Start at the line that contains "Write the bpy", stop at the line that contains "scn.camera = cam", and repeat every line in that span, those two included, with no pictures.
Start of Supplied records
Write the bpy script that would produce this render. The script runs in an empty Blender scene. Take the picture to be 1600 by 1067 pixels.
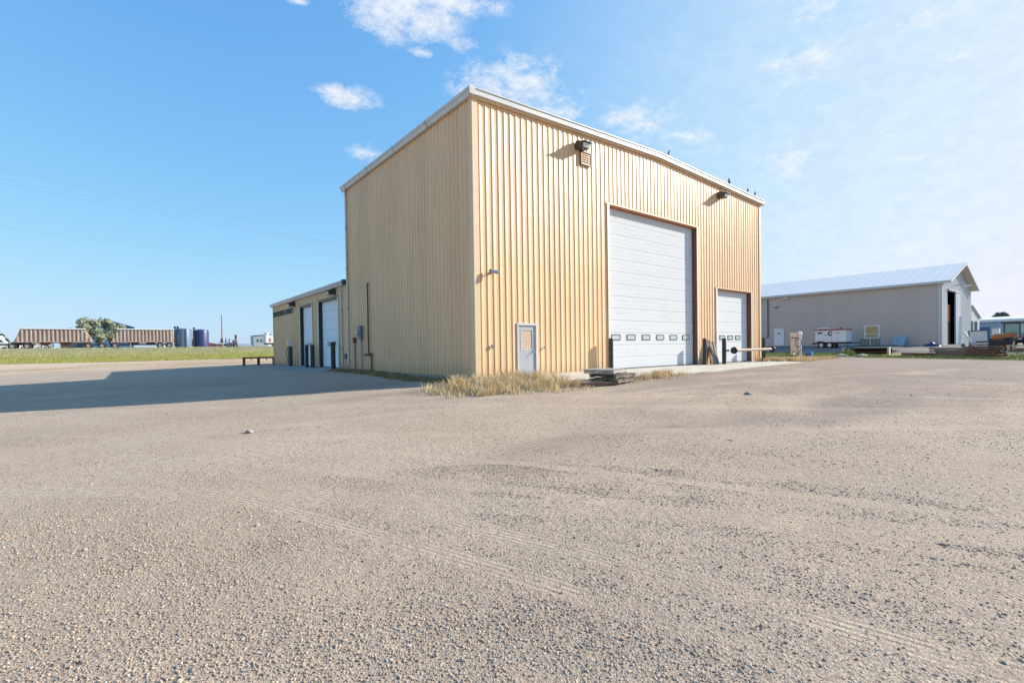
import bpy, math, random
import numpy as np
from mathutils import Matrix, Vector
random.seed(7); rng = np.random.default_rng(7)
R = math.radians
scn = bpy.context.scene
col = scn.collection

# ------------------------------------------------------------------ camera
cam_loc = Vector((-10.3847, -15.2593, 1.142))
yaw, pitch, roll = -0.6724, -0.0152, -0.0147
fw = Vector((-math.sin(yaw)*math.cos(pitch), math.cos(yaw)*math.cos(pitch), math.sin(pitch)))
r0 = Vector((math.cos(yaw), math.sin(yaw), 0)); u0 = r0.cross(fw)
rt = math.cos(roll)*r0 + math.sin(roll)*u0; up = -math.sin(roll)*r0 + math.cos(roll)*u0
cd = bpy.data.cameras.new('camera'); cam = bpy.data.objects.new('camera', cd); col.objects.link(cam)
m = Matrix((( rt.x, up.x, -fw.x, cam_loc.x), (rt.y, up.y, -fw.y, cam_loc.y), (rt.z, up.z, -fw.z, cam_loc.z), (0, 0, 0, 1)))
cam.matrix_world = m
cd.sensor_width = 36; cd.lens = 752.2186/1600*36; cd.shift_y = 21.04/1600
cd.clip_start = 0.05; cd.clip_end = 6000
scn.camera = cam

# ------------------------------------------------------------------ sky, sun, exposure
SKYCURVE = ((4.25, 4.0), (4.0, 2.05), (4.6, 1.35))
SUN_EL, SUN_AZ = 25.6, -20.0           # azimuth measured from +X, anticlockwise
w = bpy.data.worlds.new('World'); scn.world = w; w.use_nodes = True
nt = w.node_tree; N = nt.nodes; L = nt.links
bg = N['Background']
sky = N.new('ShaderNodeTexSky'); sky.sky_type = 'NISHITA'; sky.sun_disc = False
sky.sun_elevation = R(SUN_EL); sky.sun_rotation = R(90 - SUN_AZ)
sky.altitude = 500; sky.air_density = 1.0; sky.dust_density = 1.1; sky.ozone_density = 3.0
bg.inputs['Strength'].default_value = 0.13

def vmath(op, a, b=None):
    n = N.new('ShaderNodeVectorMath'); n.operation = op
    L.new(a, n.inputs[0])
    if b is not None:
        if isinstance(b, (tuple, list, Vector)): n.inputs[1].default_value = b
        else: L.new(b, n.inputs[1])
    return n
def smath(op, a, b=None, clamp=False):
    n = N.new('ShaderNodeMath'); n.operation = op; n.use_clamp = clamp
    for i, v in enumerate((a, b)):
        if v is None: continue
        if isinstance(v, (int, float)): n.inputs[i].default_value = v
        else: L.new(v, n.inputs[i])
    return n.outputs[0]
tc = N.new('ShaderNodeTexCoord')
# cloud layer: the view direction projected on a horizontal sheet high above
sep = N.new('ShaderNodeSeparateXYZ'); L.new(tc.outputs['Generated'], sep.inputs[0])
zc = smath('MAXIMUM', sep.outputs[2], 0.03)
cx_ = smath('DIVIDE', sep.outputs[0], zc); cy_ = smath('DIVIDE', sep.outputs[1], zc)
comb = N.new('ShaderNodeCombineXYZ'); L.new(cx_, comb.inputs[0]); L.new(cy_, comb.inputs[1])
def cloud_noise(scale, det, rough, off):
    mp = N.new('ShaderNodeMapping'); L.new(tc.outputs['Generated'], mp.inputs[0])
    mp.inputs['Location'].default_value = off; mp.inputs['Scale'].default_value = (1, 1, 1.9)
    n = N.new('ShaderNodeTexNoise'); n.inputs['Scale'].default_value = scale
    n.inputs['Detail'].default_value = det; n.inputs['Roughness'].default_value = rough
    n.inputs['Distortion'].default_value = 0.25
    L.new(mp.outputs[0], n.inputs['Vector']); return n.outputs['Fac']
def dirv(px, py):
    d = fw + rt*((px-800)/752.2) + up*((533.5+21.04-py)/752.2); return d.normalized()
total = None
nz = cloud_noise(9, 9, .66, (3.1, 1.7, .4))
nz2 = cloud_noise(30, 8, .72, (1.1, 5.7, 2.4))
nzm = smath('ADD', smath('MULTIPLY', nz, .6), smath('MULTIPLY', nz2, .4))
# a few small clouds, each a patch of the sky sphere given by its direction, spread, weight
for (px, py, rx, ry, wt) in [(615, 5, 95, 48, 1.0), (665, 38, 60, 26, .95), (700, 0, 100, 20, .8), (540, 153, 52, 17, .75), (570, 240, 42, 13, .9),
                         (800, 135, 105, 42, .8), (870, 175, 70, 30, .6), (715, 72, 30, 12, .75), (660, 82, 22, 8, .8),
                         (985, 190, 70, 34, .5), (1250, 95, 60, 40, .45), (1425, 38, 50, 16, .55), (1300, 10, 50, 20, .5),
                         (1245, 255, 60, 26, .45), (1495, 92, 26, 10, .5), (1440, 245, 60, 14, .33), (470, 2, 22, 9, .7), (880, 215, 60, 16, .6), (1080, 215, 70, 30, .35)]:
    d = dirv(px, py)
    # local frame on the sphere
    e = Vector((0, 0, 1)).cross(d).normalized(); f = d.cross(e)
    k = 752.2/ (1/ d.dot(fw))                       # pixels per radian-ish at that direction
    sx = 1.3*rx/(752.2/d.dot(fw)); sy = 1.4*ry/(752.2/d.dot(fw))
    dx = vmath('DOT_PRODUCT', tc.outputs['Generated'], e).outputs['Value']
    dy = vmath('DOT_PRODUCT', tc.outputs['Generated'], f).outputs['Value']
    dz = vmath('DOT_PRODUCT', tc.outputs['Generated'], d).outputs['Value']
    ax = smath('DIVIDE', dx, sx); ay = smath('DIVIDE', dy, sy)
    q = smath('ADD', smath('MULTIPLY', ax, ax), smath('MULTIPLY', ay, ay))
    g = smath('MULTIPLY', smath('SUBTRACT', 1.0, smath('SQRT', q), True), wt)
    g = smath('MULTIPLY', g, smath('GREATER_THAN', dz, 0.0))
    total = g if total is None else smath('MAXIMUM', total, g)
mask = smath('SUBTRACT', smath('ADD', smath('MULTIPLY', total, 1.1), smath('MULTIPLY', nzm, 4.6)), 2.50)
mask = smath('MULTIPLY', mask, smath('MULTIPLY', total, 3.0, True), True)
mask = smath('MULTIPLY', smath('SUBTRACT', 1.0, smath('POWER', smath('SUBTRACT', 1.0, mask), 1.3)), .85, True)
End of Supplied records
Start of Supplied records
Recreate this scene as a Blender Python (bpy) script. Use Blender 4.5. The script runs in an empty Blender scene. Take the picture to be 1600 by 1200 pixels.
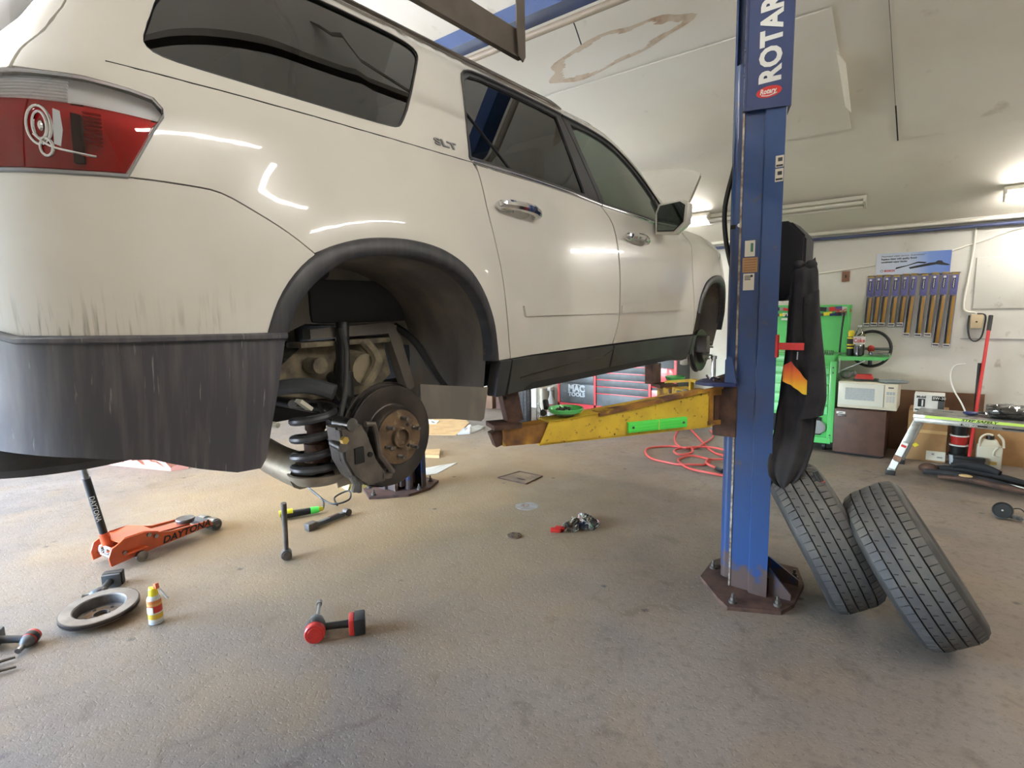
End of Supplied records
=== Final result ===
Write the bpy script that would produce this render. The script runs in an empty Blender scene. Take the picture to be 1600 by 1067 pixels.
import bpy, math, random
import numpy as np
from mathutils import Matrix, Vector
random.seed(7); rng = np.random.default_rng(7)
R = math.radians
scn = bpy.context.scene
col = scn.collection

# ------------------------------------------------------------------ camera
cam_loc = Vector((-10.3847, -15.2593, 1.142))
yaw, pitch, roll = -0.6724, -0.0152, -0.0147
fw = Vector((-math.sin(yaw)*math.cos(pitch), math.cos(yaw)*math.cos(pitch), math.sin(pitch)))
r0 = Vector((math.cos(yaw), math.sin(yaw), 0)); u0 = r0.cross(fw)
rt = math.cos(roll)*r0 + math.sin(roll)*u0; up = -math.sin(roll)*r0 + math.cos(roll)*u0
cd = bpy.data.cameras.new('camera'); cam = bpy.data.objects.new('camera', cd); col.objects.link(cam)
m = Matrix((( rt.x, up.x, -fw.x, cam_loc.x), (rt.y, up.y, -fw.y, cam_loc.y), (rt.z, up.z, -fw.z, cam_loc.z), (0, 0, 0, 1)))
cam.matrix_world = m
cd.sensor_width = 36; cd.lens = 752.2186/1600*36; cd.shift_y = 21.04/1600
cd.clip_start = 0.05; cd.clip_end = 6000
scn.camera = cam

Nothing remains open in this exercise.